Total appropriations for the 2018 budget are set at $38.6 million.

As several members of council also noted at this week’s meeting, appropriations for this year’s employee group health insurance are down about $500,000 from $3.7 million to $3.2 million. However, officials say that decrease stems from the township paying off a two-month deferral it owed to the state, which is why municipal taxes increased slightly last year.

With that deferral now paid off, officials said the township will have an easier time shopping for rates for health insurance plans in case there were ever savings to gain by switching to something new in years to come.

“Having a two-month deferral, what that does is locks you in there, so if they (the state health benefits plan) have a large increase, you can’t go out to market because you still owe them money,” Mayor Rich Van Noord said.

Although there was no increase for the state health benefits plan this year, acting township manager Meredith Tomczyk said the township was unable to know what might happen in the future.
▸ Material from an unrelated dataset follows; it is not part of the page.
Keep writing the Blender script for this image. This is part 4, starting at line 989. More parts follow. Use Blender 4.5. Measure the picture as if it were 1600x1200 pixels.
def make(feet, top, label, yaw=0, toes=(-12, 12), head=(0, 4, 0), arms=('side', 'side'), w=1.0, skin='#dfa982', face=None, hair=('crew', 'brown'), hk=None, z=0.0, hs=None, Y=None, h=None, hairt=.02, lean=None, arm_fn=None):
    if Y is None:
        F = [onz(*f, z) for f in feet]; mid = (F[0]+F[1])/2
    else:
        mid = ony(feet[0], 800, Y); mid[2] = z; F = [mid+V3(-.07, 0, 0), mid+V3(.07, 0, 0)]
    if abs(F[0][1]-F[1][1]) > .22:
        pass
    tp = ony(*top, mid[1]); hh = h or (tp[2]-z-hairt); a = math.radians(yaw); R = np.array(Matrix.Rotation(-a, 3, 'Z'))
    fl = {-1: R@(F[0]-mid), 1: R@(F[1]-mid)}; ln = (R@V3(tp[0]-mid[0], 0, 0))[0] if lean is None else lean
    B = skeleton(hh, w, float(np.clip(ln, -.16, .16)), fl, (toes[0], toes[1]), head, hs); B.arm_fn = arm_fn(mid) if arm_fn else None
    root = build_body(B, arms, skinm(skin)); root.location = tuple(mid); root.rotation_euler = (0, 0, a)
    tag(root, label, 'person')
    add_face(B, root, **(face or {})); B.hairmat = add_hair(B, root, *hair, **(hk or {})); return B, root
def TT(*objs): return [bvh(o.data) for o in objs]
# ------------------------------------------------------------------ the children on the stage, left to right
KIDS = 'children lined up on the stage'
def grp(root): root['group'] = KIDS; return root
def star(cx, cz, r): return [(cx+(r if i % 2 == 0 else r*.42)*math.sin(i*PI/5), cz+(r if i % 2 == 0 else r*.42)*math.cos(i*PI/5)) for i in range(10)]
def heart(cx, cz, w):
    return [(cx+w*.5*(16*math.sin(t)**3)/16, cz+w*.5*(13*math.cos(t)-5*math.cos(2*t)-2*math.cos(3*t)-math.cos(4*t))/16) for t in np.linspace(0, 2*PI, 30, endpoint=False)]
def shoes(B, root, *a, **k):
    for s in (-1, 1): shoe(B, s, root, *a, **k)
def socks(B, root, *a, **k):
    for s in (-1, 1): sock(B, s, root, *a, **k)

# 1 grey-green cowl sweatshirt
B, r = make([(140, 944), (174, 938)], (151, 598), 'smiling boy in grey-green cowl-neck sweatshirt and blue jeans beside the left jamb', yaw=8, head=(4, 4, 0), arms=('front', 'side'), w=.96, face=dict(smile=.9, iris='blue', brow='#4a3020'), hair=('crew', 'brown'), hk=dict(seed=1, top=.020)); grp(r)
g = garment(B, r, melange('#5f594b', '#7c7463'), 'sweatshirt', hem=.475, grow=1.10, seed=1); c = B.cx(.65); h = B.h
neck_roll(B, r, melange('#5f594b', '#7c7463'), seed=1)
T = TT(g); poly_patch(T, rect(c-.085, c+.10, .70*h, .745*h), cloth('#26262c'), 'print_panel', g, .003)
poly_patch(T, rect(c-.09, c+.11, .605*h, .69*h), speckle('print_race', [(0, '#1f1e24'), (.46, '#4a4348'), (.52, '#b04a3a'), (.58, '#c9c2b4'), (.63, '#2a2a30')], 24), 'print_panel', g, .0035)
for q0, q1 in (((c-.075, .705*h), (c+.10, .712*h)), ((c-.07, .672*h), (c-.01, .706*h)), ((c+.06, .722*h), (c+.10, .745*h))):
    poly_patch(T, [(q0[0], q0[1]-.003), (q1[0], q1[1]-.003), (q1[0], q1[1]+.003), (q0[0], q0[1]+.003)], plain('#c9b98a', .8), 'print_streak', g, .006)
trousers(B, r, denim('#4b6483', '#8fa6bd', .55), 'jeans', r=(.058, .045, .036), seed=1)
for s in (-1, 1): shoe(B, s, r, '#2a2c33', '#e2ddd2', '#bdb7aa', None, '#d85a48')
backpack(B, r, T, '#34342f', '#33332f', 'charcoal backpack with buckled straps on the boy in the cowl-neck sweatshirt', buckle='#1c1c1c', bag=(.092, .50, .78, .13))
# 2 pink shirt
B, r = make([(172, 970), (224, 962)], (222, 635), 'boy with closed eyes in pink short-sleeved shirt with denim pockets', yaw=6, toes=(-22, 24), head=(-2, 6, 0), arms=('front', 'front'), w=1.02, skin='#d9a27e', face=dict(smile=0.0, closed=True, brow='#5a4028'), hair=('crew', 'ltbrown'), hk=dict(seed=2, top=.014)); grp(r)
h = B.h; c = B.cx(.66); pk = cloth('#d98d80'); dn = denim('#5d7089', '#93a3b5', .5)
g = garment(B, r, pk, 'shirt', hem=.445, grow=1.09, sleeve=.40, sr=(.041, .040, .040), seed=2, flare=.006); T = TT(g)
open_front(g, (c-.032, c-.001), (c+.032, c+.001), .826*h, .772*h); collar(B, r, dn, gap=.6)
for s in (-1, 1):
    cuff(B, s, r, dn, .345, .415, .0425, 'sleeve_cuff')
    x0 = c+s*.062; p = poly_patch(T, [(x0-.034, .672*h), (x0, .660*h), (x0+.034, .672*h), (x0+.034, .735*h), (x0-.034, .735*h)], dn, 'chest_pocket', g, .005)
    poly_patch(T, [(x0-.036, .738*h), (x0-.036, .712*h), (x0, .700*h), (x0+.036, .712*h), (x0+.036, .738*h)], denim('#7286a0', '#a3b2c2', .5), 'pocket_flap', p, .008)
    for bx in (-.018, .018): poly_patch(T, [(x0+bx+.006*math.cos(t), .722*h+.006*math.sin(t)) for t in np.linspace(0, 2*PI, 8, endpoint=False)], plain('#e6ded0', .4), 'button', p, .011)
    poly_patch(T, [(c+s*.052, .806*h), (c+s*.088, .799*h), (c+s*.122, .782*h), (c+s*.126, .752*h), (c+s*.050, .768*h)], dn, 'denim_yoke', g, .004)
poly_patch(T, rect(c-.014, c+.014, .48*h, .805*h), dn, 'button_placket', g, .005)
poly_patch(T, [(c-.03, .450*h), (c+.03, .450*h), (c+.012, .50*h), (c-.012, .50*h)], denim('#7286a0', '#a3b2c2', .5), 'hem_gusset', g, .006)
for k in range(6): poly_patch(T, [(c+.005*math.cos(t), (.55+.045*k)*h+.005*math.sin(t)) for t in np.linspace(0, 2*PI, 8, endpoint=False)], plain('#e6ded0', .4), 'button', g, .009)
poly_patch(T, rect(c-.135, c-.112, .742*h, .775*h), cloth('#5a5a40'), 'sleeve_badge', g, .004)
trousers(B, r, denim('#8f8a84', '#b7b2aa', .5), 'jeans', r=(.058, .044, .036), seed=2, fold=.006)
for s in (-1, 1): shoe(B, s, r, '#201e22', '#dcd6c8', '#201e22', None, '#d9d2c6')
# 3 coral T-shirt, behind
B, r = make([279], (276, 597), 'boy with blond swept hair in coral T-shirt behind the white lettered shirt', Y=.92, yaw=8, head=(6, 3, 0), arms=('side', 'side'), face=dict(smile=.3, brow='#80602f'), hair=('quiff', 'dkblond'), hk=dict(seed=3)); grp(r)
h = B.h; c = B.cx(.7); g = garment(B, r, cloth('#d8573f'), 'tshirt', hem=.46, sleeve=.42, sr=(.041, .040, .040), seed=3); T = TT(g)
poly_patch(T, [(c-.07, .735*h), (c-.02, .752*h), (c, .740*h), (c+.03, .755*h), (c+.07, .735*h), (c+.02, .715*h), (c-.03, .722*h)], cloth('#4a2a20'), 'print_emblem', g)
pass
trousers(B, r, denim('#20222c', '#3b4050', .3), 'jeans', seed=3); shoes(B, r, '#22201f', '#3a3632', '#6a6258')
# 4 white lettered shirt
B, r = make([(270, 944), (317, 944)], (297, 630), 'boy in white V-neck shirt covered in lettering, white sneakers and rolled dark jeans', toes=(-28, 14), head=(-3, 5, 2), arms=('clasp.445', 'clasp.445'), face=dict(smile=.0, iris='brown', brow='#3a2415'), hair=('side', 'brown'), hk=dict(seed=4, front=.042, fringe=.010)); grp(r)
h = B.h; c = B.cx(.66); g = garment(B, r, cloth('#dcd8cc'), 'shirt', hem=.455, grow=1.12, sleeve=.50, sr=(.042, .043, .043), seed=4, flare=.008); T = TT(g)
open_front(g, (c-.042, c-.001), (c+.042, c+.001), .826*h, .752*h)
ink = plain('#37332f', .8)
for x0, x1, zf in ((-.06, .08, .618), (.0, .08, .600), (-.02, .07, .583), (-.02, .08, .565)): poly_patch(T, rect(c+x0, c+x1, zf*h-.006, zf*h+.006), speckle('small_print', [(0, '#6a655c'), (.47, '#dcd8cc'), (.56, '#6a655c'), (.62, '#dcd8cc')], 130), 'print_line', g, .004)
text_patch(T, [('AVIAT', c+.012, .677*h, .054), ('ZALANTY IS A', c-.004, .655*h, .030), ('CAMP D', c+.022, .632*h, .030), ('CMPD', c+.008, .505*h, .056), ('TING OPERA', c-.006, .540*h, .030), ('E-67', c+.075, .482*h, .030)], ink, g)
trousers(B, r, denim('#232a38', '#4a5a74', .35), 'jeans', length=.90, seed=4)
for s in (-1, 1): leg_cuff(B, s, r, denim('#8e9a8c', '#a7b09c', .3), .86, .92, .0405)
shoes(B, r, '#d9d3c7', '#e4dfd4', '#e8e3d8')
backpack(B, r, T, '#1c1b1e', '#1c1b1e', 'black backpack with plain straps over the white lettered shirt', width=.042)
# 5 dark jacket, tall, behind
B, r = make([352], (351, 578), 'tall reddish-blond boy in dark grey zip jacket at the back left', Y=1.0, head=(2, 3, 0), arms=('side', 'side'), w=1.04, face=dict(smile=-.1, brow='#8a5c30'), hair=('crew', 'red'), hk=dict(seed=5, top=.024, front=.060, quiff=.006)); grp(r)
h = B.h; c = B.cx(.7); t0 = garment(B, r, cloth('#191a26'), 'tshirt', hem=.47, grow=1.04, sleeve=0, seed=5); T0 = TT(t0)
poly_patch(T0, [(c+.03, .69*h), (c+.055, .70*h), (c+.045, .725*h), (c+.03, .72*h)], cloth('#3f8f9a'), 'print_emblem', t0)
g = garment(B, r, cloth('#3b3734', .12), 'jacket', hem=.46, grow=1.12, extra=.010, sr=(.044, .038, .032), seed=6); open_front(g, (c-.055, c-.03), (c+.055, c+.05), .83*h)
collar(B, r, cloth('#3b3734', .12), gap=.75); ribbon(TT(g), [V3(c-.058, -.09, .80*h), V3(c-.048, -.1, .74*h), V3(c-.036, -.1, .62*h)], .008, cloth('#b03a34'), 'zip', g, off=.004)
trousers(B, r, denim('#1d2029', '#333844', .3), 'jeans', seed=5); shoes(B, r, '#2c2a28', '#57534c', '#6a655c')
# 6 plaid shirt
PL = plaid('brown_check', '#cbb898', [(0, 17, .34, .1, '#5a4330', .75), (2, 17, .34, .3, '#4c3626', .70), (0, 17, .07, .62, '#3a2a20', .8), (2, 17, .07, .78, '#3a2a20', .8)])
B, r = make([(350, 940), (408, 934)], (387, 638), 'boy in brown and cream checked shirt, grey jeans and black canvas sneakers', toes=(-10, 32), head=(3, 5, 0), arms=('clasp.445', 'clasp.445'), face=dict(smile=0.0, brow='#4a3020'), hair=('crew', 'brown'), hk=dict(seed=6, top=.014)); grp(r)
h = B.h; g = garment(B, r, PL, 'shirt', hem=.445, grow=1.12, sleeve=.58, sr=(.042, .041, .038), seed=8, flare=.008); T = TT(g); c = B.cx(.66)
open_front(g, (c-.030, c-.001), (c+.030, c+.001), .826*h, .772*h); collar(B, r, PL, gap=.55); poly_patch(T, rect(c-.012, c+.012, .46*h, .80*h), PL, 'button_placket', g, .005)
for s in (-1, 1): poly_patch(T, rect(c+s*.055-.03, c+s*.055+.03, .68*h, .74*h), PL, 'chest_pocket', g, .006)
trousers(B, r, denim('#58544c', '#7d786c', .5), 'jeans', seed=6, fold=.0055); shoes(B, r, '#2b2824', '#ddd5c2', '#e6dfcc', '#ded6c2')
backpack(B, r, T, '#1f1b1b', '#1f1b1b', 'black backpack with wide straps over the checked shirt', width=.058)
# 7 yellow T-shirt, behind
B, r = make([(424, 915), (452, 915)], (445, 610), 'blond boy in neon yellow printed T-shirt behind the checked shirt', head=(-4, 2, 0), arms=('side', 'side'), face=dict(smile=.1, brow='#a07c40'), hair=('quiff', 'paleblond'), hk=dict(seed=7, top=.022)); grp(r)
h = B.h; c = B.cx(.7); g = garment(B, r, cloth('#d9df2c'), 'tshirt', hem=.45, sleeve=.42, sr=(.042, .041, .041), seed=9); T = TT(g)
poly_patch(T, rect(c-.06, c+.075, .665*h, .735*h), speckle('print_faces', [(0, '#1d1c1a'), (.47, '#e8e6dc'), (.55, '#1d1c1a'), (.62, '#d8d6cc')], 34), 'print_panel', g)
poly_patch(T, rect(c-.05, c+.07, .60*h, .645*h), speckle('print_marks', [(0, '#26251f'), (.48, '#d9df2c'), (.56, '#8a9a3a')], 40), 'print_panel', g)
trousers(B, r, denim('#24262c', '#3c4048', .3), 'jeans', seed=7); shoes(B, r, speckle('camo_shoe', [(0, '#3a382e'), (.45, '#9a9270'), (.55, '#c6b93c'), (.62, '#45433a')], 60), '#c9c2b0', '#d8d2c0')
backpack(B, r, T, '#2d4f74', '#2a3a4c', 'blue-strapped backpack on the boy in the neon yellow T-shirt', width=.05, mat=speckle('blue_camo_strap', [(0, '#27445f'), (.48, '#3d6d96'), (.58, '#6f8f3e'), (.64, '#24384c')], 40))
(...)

A public hearing on the municipal budget is scheduled for council’s March 26 meeting to be held at 7 p.m. at the Mt. Laurel Municipal Center.

That meeting will mark one month from council’s introduction of the budget.

During the March meeting, residents will have a chance to comment on the budget before council votes for final adoption.

The introduced budget is on file with the township and also available to view on the township’s website at www.mountlaurel.com under the “Departments” tab for the township’s Finance Office.